In deze zaak heeft de Rechtbank Den Haag op 18 maart 2019 uitspraak gedaan over de aanvraag van een Venezolaanse burger voor een verblijfsvergunning asiel. De eiser, bijgestaan door zijn gemachtigde mr. K. Mohasselzadeh, had op 16 januari 2019 een opvolgende asielaanvraag ingediend, na eerder een aanvraag te hebben gedaan die was afgewezen. De staatssecretaris van Justitie en Veiligheid, vertegenwoordigd door mr. E. de Jong, verklaarde de aanvraag niet-ontvankelijk op basis van artikel 30a van de Vreemdelingenwet 2000, omdat de eiser geen nieuwe feiten of veranderde omstandigheden had aangevoerd die relevant waren voor de beoordeling van zijn aanvraag.
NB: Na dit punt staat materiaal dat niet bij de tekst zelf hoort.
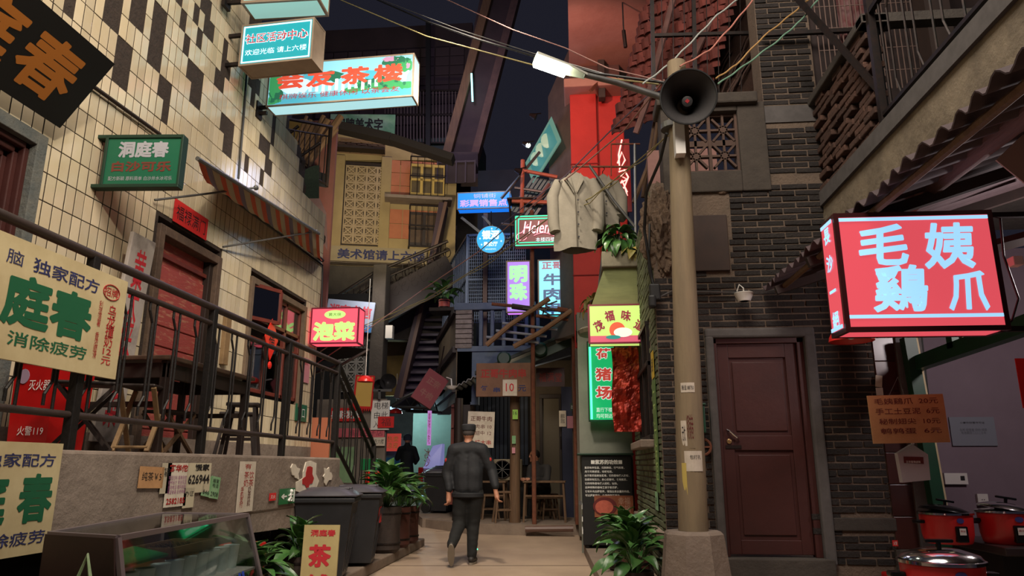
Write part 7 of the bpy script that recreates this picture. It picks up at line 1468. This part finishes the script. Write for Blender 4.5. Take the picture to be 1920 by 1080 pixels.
# ================================================================ end of the alley: signs and shops
P, w_, h_, _ = fit((616, 560), (704, 571), (616, 616), Y=15.2, yaw=0)
r = board('tin_sign', 'pale blue telecom sign with red characters half behind the pink pickle sign', P, w_, h_, .05, (0, R_(6), 0), M('pale_blue', srgb(160, 176, 206), .7), [('湘南电信', .5, .36, .9, .4, M('sign_red2', srgb(190, 70, 90), .7), dict(bold=.03))])
B().box(0, w_, -.004, 0, -h_, -h_ * .78).o('blue_band', M('mid_blue', srgb(50, 120, 190), .6), r, W=False); text('营业厅', r, w_ * .7, -h_ * .89, w_ * .4, h_ * .12, 'ink_white', y=-.007)
r = thing('black_awning', 'black fabric awning on a pipe below the pink pickle sign', 'awning', aY(640, 650, 11.5)); B().sheet(lambda u, v: aY(590 + 100 * u, 645 + 10 * u + (34 + -22 * u) * v, 11.4 + .6 * v), 8, 4, .01).o('fabric', 'black_cloth', r); B().tube([aY(588, 700, 11.3), aY(640, 684, 11.3), aY(692, 655, 11.3)], .022, 6).o('pipe', 'grey_metal', r)
P, w_, h_, _ = fit((667, 703), (703, 706), (663, 764), Y=14.55, yaw=0)
r = board('cloth_banner', 'yellow fringed noodle banner with black brush characters and red edges', P, w_, h_, .02, (0, R_(3), 0), 'red_paper', [('面霸一方', .5, .62, .24, .6, 'ink', dict(vert=True, bold=.02))]); B().box(w_ * .1, w_ * .92, -.003, 0, -h_ * .95, -h_ * .05).o('yellow_field', M('gold_cloth', srgb(200, 164, 84), .8), r, W=False); text('〇〇〇〇', r, w_ * .5, -h_ * .14, w_ * .7, h_ * .1, 'paint_red', y=-.006)
for k in range(9): B().prism([(w_ * k / 9, -h_), (w_ * (k + 1) / 9, -h_), (w_ * (k + .5) / 9, -h_ - .07)], lambda u, v, t: (u, t, v), .004, .016).o('fringe', 'red_paper', r, W=False)
r = yboard('notice_board', 'white lift direction board with black characters partly covered by red paper', (697, 751), (731, 752), (696, 806), 14.6, 'white', [('电梯', .55, .18, .75, .24, 'ink'), ('由此', .55, .5, .75, .24, 'ink'), ('入', .3, .82, .3, .22, 'ink')], .03, cat='sign')
yboard('red_paper_sheet', 'bright red paper sheet stuck over the white lift board', (709, 781), (739, 781), (709, 802), 14.56, 'red_paper', [('福', .5, .5, .6, .7, 'ink_maroon')], cat='paper')
yboard('shop_sign', 'pinkish shop name board below the white lift board', (630, 803), (721, 804), (630, 820), 14.64, M('sign_pinkred', srgb(190, 90, 100), .7), [('鑫鑫包子店', .62, .5, .7, .7, M('dark_pink', srgb(120, 40, 60), .7))], .04, cat='sign')
yboard('shop_sign', 'white sub board with black characters under the pinkish shop board', (700, 820), (722, 820), (700, 836), 14.62, 'paper', [('在六楼', .5, .5, .8, .6, 'ink')], .02, cat='sign')
yboard('shop_sign', 'red signboard with white characters left of the noodle banner', (617, 765), (680, 766), (617, 790), 14.65, 'red_paper', [('星彩发廊', .5, .5, .85, .6, 'ink_white', dict(bold=.03))], .04, cat='sign')
yboard('poster', 'greenish painted poster wall behind the stair railing', (600, 838), (665, 838), (600, 905), 13.4, M('mural_g', srgb(120, 150, 110), .8, n2=srgb(76, 110, 80), sc=6), (), .03, cat='poster')
tag(B().bev(*(lambda a, c: (a.x, c.x, 12.6, 12.9, c.z, a.z))(aY(676, 860, 12.6), aY(706, 882, 12.6)), .01).o('green_bag', 'green_plastic'), 'dark green bundle hanging behind the stair railing', 'bag')
tag(B().bev(*(lambda a, c: (a.x, c.x, 12.62, 12.9, c.z, a.z))(aY(684, 884, 12.6), aY(708, 918, 12.6)), .01).o('red_cloth', 'glossy_red'), 'bright orange-red panel below the green bundle behind the stair', 'panel')
tag(B().box(-4.3, -3.72, 10.76, 10.8, 1.2, 1.9).o('orange_panel', M('orange_wall', srgb(176, 104, 74), .8)), 'plain orange-brown panel at the end of the tiled wall above the steps', 'panel')
yboard('louvre_unit', 'white louvred ventilation unit by the concrete column', (723, 610), (736, 610), (723, 634), 15.2, 'white', (), .15, cat='vent')
hs = thing('small_horn_speaker', 'small grey horn loudspeaker pair on a bracket above the lift board', 'loudspeaker', aY(728, 720, 14.5)); rt2 = Vector((.3, -1, -.1)).to_track_quat('Z', 'Y').to_matrix().to_4x4()
for x, y, s_ in ((728, 716, 1.), (712, 722, .7)): c_ = aY(x, y, 14.5); B().lathe([(.17 * s_, 0), (.12 * s_, -.08), (.05 * s_, -.22), (.01, -.24)], c_, 18, rt2, True).o('horn', 'horn_grey', hs, smooth=True)
B().beam(aY(700, 732, 14.5), aY(735, 732, 14.5), .05).beam(aY(712, 732, 14.5), aY(712, 748, 14.5), .05, .05, (0, 1, 0)).o('bracket', 'grey_metal', hs)
ca = thing('arched_canopy', 'black arched metal canopy with open trusses over the far right shop', 'canopy', aY(790, 740, 14.6)); b = B()
cp_ = [aY(735, 762, 14.6), aY(760, 745, 14.6), aY(790, 732, 14.6), aY(822, 726, 14.6)]
for dy in (0, 1.2): b.tube([p + Vector((0, dy, 0)) for p in cp_], .04, 6).tube([cp_[0] + Vector((0, dy, 0)), aY(808, 766, 14.6) + Vector((0, dy, 0))], .03, 6).tube([cp_[1] + Vector((0, dy, 0)), aY(770, 763, 14.6) + Vector((0, dy, 0)), cp_[2] + Vector((0, dy, 0)), aY(800, 765, 14.6) + Vector((0, dy, 0))], .018, 5)
b.o('truss', 'black', ca); B().sheet(lambda u, v: cp_[0].lerp(cp_[3], u) + Vector((0, 1.2 * v, .12 * math.sin(PI * u))), 8, 2, .02).o('skin', 'black_cloth', ca)
# ice cream freezer, red crate, blue lamp, hand sanitiser
fz = thing('ice_cream_freezer', 'white and violet lit chest freezer on the far right kerb', 'freezer', aY(800, 905, 16.5)); a = aY(793, 878, 16.5); c = aY(823, 908, 16.5)
B().bev(a.x, c.x, 16.5, 17.1, c.z, a.z, .03).o('body', M('freezer_white', srgb(170, 160, 200), .4), fz); B().hexa([(a.x, 16.5, a.z), (c.x, 16.5, a.z), (c.x, 17.1, a.z), (a.x, 17.1, a.z), (a.x + .15, 16.8, a.z + .5), (c.x, 16.8, a.z + .55), (c.x, 17.1, a.z + .55), (a.x + .2, 17.1, a.z + .5)]).o('sloped_hood', EM('freezer_glow', srgb(150, 150, 210), .5), fz); text('冰沙', fz, .0, .55, .14, .4, 'paint_red', y=-.02, vert=True)
tag(B().bev(*(lambda a, c: (a.x, c.x, 16.9, 17.3, c.z, a.z))(aY(784, 876, 16.9), aY(795, 908, 16.9)), .02).o('red_locker', 'red_plastic'), 'narrow red locker left of the far freezer', 'locker')
lt = tag(B().sph(aY(803, 716, 14.2), .12, 8, (.5, .5, 1)).o('lantern', EM('lantern_blue', srgb(140, 190, 235), 1.6)), 'small glowing blue lantern near the tilted dark red sign', 'lantern')
yboard('neon_strip', 'pink lit vertical strip sign on the far right shop corner', (842 - 40, 770), (849 - 40, 770), (842 - 40, 835), 15.5, EM('pink_strip2', srgb(190, 130, 200), .8), [('美味小吃', .5, .5, .6, .9, 'paint_red', dict(vert=True))], .04, cat='sign')
yboard('lit_poster', 'red and yellow lit poster low behind the far standing person', (722, 813), (752, 813), (722, 846), 18.8, EM('poster_lit', srgb(200, 70, 60), .55), [('热卖\n凉皮', .5, .5, .7, .7, M('gold_ink', srgb(220, 180, 80), .6))], .04, cat='poster')
yboard('blue_water_tank', 'blue storage drum standing behind the far person', (722, 858), (742, 858), (722, 905), 18.6, M('drum_blue', srgb(40, 120, 180), .5), (), .4, cat='drum')
yboard('wheelie_bin', 'blue bin right of the far standing person', (772, 886), (788, 886), (772, 918), 19.2, M('bin_blue', srgb(40, 66, 110), .5), (), .4, cat='bin')
for x, y, Y in ((742, 1003 - 25, 12.0), (891, 1029, 9.9)):
    q = aZ(x, y, .012); o_ = tag(B().lathe([(.04, 0), (.04, .012), (.02, .018)], (q.x, q.y, gz(q.y)), 12).o('laser_dot', EM('laser_green', (.1, 1, .5), 2.5, False)), 'small green light spot on the ground ' + ('left of the walking man' if x < 800 else 'by the walking man\'s right foot'), 'light')  # laser dots on the ground, drawn as small glowing discs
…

Tijdens de zitting op 14 maart 2019 heeft de eiser zijn zorgen geuit over de situatie in Venezuela, waar hij beweerde bedreigd en ontvoerd te zijn. Hij overhandigde bewijsstukken, waaronder een aangifte van doodsbedreiging door zijn neef. De rechtbank oordeelde echter dat de overgelegde documenten niet konden worden aangemerkt als nieuwe elementen die de aanvraag konden onderbouwen. De rechtbank concludeerde dat er geen sprake was van een zodanige situatie in Venezuela die een reëel risico op vervolging of ernstige schade voor de eiser zou opleveren bij terugkeer.
De rechtbank heeft het beroep van de eiser ongegrond verklaard en het verzoek om een voorlopige voorziening afgewezen. De rechter oordeelde dat de staatssecretaris zorgvuldig had gehandeld en dat de eiser in de gelegenheid was gesteld om zijn standpunten toe te lichten. De uitspraak werd openbaar gemaakt op 18 maart 2019, en er werd een rechtsmiddel tegen de uitspraak geboden.